→ PROBLEM
Go through the lines below. Copy those with "from".

→ Scripts that build scenes
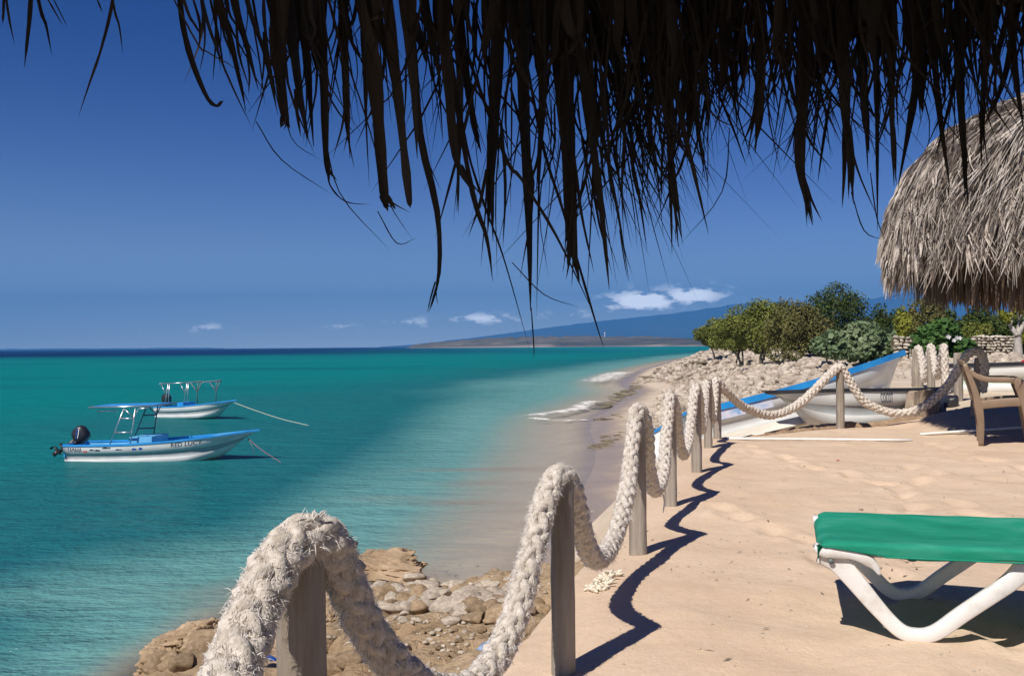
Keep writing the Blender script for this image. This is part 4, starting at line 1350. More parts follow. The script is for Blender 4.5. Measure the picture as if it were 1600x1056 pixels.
def leaves(cl, n, size, seed, flat=.0, round_leaf=False):
    """leaf quads scattered in the shells of clumps: cl = [(x,y,z,rx,ry,rz)]"""
    rs = np.random.RandomState(seed)
    vol = np.array([c[3] * c[4] + c[3] * c[5] for c in cl]); k = rs.choice(len(cl), n, p=vol / vol.sum())
    C = np.array(cl)[k]
    d = rs.normal(size=(n, 3)); d /= np.linalg.norm(d, axis=1)[:, None]
    rad = rs.uniform(.45, 1.08, n) ** .6
    nzz = vnoise(d[:, 0] * 3 + k * 7, d[:, 1] * 3 + d[:, 2] * 3, seed)
    rad = rad * (.75 + .5 * nzz)
    p = C[:, :3] + d * C[:, 3:] * rad[:, None]
    nr = d * .8 + rs.normal(0, .7, (n, 3)) + np.array((0, 0, .5)); nr /= np.linalg.norm(nr, axis=1)[:, None]
    t = np.cross(nr, rs.normal(size=(n, 3))); t /= np.linalg.norm(t, axis=1)[:, None]
    b = np.cross(nr, t)
    s = (size * rs.uniform(.6, 1.25, n))[:, None]
    if round_leaf:
        V = np.stack([p + (t * math.cos(a) + b * math.sin(a)) * s * .5 for a in np.arange(5) * 2 * math.pi / 5], 1).reshape(-1, 3)
        F = np.arange(n)[:, None] * 5 + np.arange(5)[None]
    else:
        V = np.stack((p - t * s * .5, p + b * s * .28, p + t * s * .6, p - b * s * .28), 1).reshape(-1, 3)
        F = np.arange(n)[:, None] * 4 + np.arange(4)[None]
    return V, F


def tree(px, base_y, dist, crown, m, label, n=5000, size=.14, trunks=2, tr=.07, seed=1, cat='tree', name='tree', bark=M_BARK, group=None, round_leaf=False, zb=None, nclump=16, depth=None):
    """crown = (x0, y0, x1, y1) in photo pixels at distance dist"""
    rs = random.Random(seed)
    b = P(px, base_y, dist)
    b[2] = hz(b[0], b[1]) - .05 if zb is None else zb
    root = thing(name, label, cat, b, group=group)
    a0 = P(crown[0], crown[3], dist); a1 = P(crown[2], crown[1], dist)
    cx, cz = (a0[0] + a1[0]) / 2, (a0[2] + a1[2]) / 2
    W, H = (a1[0] - a0[0]) / 2, (a1[2] - a0[2]) / 2
    D = depth or max(W * .75, H)
    cl = []
    for i in range(nclump):
        u = rs.uniform(0, 2 * math.pi); v = rs.uniform(-.95, 1); rr = (max(0, 1 - v * v) if v > 0 else 1 - .35 * abs(v)) ** .5 * rs.uniform(.4, .92)
        s = rs.uniform(.20, .40)
        cl.append((cx + W * rr * math.cos(u) * .92, b[1] + D * rr * math.sin(u), cz + H * v * .78, W * s, D * s, H * s * 1.3))
    cl.append((cx, b[1], cz, W * .55, D * .55, H * .6))
    V, F = leaves(cl, n, size, seed, round_leaf=round_leaf)
    V[:, 2] = np.maximum(V[:, 2], b[2] + .02)
    # branches reaching into the clumps
    mb = MB()
    for i in range(trunks):
        a = rs.uniform(0, 6.28)
        x0 = b + np.array((math.cos(a) * tr, math.sin(a) * tr, 0))
        fork = np.array((cx * .35 + b[0] * .65 + rs.uniform(-.2, .2) * W, b[1] + rs.uniform(-.2, .2) * D, b[2] + (cz - b[2]) * .55))
        mb.tube(catmull([x0, (x0 + fork) / 2 + np.array((rs.uniform(-.1, .1), 0, 0)), fork], n=4), np.linspace(tr, tr * .7, 9), 7)
        for j in range(6):
            c = cl[rs.randrange(len(cl))]
            e = np.array(c[:3])
            md = (fork + e) / 2 + np.array((rs.uniform(-.1, .1) * W, 0, -.06 * H))
            mb.tube(catmull([fork, md, e], n=4), np.linspace(tr * .6, tr * .12, 9), 5)
            e2 = e + np.array((rs.uniform(-1, 1) * W * .3, rs.uniform(-1, 1) * D * .3, rs.uniform(0, 1) * H * .4))
            mb.tube([md, (md + e2) / 2, e2], [tr * .3, tr * .2, tr * .06], 4)
    link('trunk', mb.mesh('trunk', bark), root)
    link('crown', mesh('crown', V, F, m, smooth=False), root)
    return root


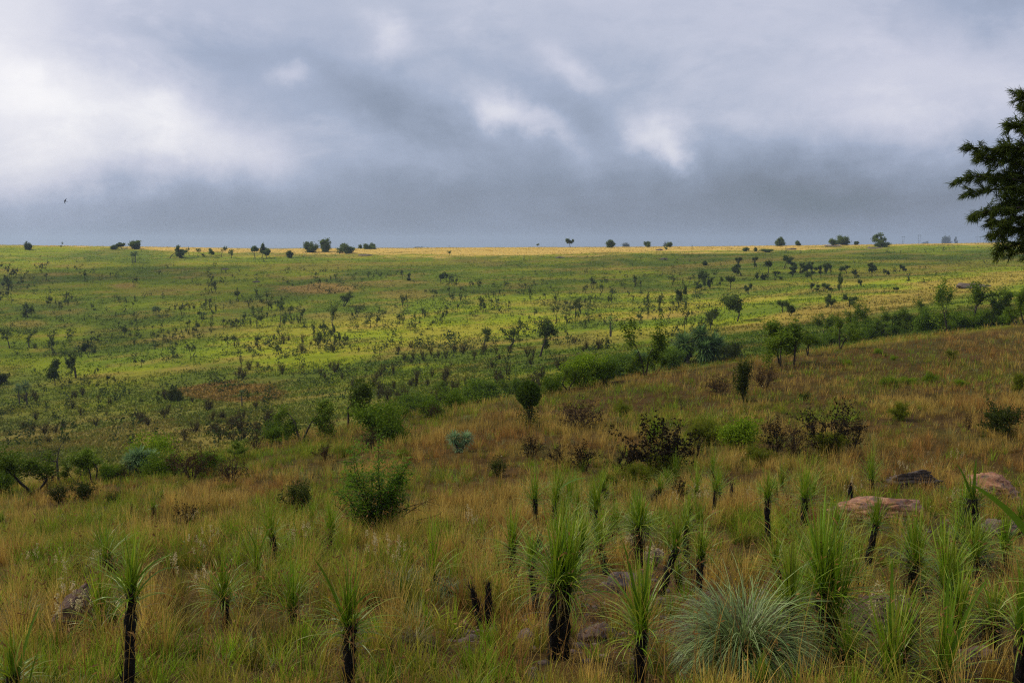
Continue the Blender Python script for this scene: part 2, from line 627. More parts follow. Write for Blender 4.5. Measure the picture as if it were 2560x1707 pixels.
def leaves(geo, C, L, Wd, col, rng, up=.0, flat=0.0, droop=None):
    """Diamond leaves with random facing; flat pulls their faces level, droop pulls their axis down."""
    M = len(C)
    if M == 0:
        return
    a = rng.normal(size=(M, 3))
    a[:, 2] *= (1 - flat)
    if droop is not None:
        a[:, 2] -= droop
    a[:, 2] += up
    a /= np.linalg.norm(a, axis=1)[:, None] + 1e-9
    r = rng.normal(size=(M, 3))
    if flat:
        r = r * (1 - flat) + np.cross(np.array([0, 0, 1.0]), a) * flat * 2
    b = r - (r * a).sum(1)[:, None] * a
    b /= np.linalg.norm(b, axis=1)[:, None] + 1e-9
    L = np.broadcast_to(L, (M,))[:, None]
    Wd = np.broadcast_to(Wd, (M,))[:, None]
    V = np.stack([C - a * L / 2, C + b * Wd / 2, C + a * L / 2, C - b * Wd / 2], 1).reshape(-1, 3)
    col = np.repeat(np.broadcast_to(col, (M, 3)), 4, axis=0)
    geo.add(V, col, (np.arange(M) * 4)[:, None] + np.arange(4)[None, :])


def tubes(geo, segs, col, ns=5):
    """segs: rows of p0(3) p1(3) r0 r1."""
    a = np.asarray(segs, float)
    if not len(a):
        return
    p0, p1, r0, r1 = a[:, :3], a[:, 3:6], a[:, 6], a[:, 7]
    d = p1 - p0
    d /= np.linalg.norm(d, axis=1)[:, None] + 1e-9
    ref = np.where(np.abs(d[:, 2:3]) > .9, np.array([[1., 0, 0]]), np.array([[0, 0, 1.]]))
    u = np.cross(d, ref)
    u /= np.linalg.norm(u, axis=1)[:, None] + 1e-9
    v = np.cross(d, u)
    an = np.arange(ns) * 2 * math.pi / ns
    ring = u[:, None, :] * np.cos(an)[None, :, None] + v[:, None, :] * np.sin(an)[None, :, None]
    A = p0[:, None, :] + ring * r0[:, None, None]
    B = (p1 + d * r1[:, None] * .4)[:, None, :] + ring * r1[:, None, None]
    V = np.concatenate([A, B], 1).reshape(-1, 3)
    k = np.arange(ns)
    f = np.stack([k, (k + 1) % ns, ns + (k + 1) % ns, ns + k], 1)
    q = ((np.arange(len(a)) * 2 * ns)[:, None, None] + f[None]).reshape(-1, 4)
    geo.add(V, col, q)


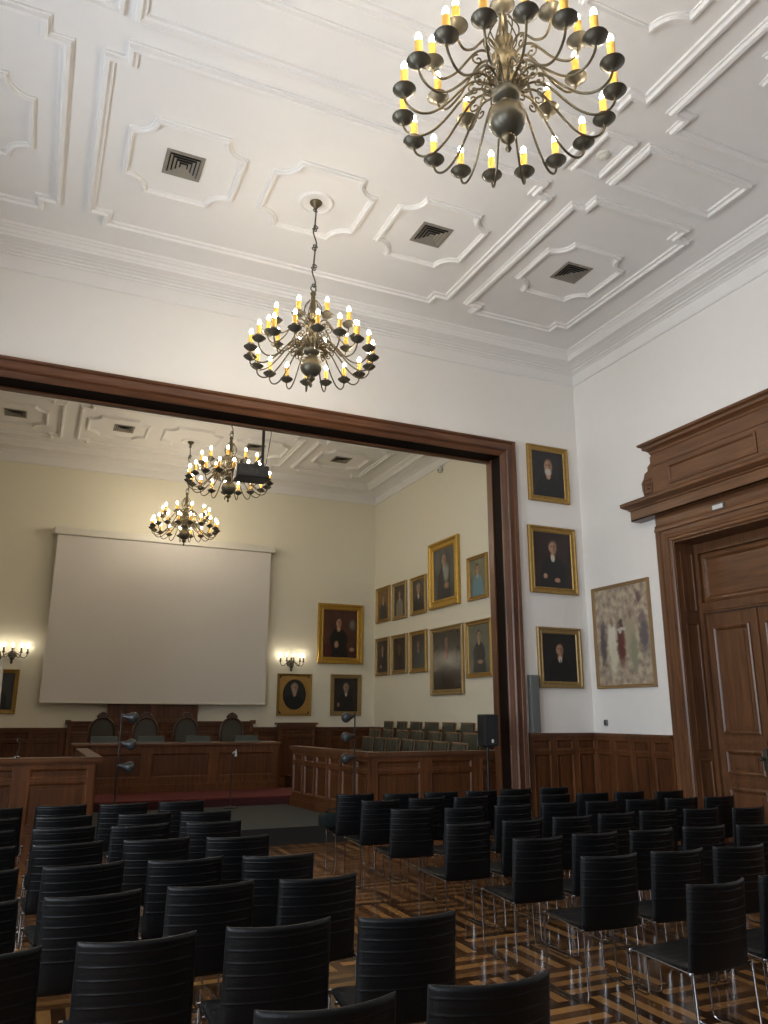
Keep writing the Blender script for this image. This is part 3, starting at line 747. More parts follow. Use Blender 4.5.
# plaster roses
for x, y, lb in ((2.58, 3.66, 'over the chairs'), (2.58, 7.86, 'near the portal'), (2.82, 13.2, 'beyond the portal'), (2.80, 17.25, 'near the screen wall')):
    m = MB(); m.lathe([(.07, -.004), (.10, -.012), (.17, -.012), (.18, -.028), (.20, -.032), (.215, -.02), (.22, 0)], 32, (x, y, CZ)); trim(m, CEIL, 'round plaster rose %s' % lb, 'moulding', True)

# ceiling vents
def vent():
    t = thing('ceiling_vent', 'x', 'vent')
    m = MB(); H = .215
    m.sweep(rect(-H, -H, H, H), [(0, 0), (0, -.012), (.03, -.016), (.045, -.008), (.045, 0)], True); m.build('vent_frame', VENTM, t)
    m = MB(); m.box((-H+.03, -H+.03, -.004), (H-.03, H-.03, -.001)); m.build('vent_throat', VENTD, t)
    m = MB()
    for k in range(4):
        h = H-.055-k*.042; m.sweep(rect(-h, -h, h, h), [(0, -.020), (.026, -.006), (.028, -.008), (.003, -.023)], True)
    m.box((-.03, -.03, -.02), (.03, .03, -.012)); m.build('vent_louvre', VENTM, t)
    return t
V = [(.97, 7.86, 'in the hall ceiling, window side of the portal chandelier'), (4.18, 7.86, 'in the hall ceiling, door side of the portal chandelier'), (6.41, 7.83, 'in the hall ceiling side field near the corner'),
     (-.89, 17.0, 'in the court room ceiling, farthest toward the window side'), (1.29, 17.0, 'in the court room ceiling, second from the window side'), (4.25, 17.0, 'in the court room ceiling, behind the projector'), (6.43, 17.0, 'in the court room ceiling, nearest the portrait wall')]
src = None
for x, y, lb in V:
    t = src = vent() if src is None else src
    if (x, y, lb) != V[0]: t = dup(src)
    t.location = (x, y, CZ); tag(t, 'square louvred air vent ' + lb, 'vent', 'ceiling vents')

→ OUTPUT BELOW
Continue the Blender Python script for this scene: part 2, from line 627. More parts follow. Write for Blender 4.5. Measure the picture as if it were 2560x1707 pixels.
     (-.89, 17.0, 'in the court room ceiling, farthest toward the window side'), (1.29, 17.0, 'in the court room ceiling, second from the window side'), (4.25, 17.0, 'in the court room ceiling, behind the projector'), (6.43, 17.0, 'in the court room ceiling, nearest the portrait wall')]